Recorded information >>
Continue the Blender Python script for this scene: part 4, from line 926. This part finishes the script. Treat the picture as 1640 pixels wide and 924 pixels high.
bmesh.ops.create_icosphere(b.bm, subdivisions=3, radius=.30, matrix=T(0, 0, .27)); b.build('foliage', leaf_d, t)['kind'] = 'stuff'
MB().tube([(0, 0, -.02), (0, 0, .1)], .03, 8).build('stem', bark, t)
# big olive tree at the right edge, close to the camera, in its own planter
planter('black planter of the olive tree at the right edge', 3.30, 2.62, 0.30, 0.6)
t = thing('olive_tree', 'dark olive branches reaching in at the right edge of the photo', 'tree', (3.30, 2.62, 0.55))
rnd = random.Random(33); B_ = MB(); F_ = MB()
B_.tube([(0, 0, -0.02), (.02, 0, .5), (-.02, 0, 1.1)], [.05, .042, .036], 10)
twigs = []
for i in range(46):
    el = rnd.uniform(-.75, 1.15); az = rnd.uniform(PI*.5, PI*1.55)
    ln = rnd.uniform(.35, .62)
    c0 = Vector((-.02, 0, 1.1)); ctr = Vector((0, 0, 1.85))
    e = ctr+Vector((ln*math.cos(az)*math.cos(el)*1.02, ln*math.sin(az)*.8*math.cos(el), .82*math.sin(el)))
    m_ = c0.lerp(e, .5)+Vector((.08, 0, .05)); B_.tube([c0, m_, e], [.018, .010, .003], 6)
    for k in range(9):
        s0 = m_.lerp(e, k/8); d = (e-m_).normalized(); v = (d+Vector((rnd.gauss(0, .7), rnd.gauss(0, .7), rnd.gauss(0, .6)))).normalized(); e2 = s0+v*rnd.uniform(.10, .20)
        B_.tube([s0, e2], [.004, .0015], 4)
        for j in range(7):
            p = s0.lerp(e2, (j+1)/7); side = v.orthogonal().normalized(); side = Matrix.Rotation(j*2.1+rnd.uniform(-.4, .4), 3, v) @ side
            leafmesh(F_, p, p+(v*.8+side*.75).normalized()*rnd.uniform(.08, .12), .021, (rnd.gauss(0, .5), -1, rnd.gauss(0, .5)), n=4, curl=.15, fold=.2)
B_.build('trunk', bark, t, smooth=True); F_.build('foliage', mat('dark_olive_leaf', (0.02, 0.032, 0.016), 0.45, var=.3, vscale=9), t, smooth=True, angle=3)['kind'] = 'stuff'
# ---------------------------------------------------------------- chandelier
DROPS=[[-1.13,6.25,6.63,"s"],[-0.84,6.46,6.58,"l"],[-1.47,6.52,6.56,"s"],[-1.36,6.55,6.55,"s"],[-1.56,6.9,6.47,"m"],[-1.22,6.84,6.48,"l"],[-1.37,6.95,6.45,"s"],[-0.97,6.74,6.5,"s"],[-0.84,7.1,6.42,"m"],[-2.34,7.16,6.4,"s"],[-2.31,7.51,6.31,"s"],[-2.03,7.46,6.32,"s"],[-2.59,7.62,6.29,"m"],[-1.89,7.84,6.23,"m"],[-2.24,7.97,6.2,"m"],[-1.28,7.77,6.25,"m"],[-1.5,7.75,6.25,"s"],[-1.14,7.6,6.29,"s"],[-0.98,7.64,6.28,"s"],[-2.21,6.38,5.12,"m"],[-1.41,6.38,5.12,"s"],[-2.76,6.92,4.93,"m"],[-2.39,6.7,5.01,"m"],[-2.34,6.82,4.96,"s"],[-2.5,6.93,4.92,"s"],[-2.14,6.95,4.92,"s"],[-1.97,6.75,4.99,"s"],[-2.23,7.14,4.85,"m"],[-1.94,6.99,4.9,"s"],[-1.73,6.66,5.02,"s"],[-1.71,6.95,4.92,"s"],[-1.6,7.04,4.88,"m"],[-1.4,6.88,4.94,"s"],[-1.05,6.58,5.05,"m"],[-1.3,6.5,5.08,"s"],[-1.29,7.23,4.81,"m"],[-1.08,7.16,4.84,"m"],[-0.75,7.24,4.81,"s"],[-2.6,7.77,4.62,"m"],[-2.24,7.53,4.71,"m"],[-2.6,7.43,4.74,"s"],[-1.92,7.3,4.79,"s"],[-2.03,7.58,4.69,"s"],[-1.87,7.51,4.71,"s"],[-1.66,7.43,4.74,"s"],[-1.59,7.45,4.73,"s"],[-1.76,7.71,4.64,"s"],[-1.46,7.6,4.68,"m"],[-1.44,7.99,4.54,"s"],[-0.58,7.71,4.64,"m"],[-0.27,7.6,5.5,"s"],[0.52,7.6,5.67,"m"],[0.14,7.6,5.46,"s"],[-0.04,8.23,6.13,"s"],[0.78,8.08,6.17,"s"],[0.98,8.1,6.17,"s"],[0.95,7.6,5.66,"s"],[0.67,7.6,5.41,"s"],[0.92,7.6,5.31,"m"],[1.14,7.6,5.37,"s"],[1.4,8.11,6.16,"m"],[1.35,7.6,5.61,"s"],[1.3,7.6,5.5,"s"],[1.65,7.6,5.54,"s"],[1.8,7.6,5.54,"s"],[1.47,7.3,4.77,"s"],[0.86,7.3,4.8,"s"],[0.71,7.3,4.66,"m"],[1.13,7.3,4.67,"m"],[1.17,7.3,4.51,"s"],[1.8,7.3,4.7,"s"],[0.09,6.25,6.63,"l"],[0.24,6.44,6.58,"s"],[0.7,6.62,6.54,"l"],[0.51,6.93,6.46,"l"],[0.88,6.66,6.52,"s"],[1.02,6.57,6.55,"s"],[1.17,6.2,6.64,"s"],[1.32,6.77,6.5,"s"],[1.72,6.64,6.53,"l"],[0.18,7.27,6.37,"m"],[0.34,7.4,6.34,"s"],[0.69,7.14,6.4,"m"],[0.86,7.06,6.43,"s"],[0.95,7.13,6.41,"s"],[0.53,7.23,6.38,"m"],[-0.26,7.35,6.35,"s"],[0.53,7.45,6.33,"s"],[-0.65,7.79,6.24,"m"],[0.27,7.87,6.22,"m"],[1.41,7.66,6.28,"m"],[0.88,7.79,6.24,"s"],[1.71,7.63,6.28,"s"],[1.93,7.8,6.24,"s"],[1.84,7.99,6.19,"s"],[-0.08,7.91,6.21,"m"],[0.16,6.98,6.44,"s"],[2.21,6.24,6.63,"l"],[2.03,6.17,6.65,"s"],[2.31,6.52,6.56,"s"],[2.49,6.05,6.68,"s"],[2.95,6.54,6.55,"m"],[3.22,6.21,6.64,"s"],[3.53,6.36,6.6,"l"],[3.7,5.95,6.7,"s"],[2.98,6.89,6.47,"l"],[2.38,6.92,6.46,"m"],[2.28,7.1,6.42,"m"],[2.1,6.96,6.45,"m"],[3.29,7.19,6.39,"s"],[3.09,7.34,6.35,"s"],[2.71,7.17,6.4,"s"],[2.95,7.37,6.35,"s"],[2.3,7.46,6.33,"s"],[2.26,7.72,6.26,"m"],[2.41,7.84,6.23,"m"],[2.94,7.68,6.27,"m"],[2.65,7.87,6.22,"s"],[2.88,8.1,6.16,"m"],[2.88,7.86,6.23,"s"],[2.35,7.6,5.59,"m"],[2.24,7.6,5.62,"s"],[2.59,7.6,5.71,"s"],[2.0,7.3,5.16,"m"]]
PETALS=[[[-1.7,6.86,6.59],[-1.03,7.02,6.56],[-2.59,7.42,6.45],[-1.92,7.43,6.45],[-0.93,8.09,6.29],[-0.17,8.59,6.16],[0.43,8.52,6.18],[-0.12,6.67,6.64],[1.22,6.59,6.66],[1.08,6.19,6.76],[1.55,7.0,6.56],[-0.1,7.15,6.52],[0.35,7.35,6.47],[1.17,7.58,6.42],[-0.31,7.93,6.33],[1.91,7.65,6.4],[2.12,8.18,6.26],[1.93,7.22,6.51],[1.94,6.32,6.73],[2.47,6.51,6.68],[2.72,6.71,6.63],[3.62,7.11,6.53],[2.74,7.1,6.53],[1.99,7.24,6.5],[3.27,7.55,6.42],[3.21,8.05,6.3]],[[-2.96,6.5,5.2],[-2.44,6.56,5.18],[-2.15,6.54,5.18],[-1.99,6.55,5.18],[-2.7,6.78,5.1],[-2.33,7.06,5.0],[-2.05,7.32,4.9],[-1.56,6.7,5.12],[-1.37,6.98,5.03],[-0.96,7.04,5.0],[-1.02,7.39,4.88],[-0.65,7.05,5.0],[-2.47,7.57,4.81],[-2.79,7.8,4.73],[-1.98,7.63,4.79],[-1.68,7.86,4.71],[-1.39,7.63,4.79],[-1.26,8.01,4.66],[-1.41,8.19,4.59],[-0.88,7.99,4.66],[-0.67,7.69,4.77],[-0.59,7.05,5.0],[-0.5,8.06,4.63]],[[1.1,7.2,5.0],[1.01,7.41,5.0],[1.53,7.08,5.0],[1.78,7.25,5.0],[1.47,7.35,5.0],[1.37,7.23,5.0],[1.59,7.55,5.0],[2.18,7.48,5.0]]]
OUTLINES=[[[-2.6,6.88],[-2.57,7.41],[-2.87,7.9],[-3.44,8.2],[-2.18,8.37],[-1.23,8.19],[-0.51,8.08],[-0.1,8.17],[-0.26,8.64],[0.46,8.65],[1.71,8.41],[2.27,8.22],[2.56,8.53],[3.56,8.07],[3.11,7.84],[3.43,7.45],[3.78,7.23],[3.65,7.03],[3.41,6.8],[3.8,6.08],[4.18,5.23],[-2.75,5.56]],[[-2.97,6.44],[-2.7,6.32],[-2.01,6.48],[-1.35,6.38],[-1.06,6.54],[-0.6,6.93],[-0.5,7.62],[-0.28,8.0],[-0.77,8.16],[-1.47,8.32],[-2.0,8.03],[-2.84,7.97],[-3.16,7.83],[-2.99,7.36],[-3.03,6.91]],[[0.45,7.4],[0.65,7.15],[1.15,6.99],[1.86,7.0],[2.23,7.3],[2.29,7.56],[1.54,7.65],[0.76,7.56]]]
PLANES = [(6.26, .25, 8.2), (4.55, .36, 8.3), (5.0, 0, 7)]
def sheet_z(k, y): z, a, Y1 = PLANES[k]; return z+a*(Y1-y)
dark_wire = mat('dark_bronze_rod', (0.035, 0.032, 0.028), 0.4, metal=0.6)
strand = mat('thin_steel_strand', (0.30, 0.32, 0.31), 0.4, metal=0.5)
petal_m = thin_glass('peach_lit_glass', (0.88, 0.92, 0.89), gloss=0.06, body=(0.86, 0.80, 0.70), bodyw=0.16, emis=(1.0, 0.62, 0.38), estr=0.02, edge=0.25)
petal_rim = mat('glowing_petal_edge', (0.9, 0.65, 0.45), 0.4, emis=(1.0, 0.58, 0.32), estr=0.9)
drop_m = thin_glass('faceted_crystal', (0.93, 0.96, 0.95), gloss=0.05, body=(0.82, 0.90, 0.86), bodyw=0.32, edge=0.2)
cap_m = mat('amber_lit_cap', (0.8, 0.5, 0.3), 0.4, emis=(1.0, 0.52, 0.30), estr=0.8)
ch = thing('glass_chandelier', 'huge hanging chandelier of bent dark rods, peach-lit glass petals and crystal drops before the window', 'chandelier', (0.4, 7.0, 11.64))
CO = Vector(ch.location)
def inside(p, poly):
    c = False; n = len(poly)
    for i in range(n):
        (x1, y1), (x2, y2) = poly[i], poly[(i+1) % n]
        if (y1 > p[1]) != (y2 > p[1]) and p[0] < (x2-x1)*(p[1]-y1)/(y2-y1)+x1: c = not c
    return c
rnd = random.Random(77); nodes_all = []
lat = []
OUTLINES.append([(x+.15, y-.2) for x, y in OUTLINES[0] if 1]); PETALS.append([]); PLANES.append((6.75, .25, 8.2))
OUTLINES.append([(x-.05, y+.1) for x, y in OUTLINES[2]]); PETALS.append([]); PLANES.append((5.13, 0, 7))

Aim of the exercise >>
Take the line that contains "0.58, 0.32), estr=0.9)", the line that contains "0.86), bodyw=0.32, edge=0.2)", and all lines between, and give them again exactly; include no other line.

Reply >>
petal_rim = mat('glowing_petal_edge', (0.9, 0.65, 0.45), 0.4, emis=(1.0, 0.58, 0.32), estr=0.9)
drop_m = thin_glass('faceted_crystal', (0.93, 0.96, 0.95), gloss=0.05, body=(0.82, 0.90, 0.86), bodyw=0.32, edge=0.2)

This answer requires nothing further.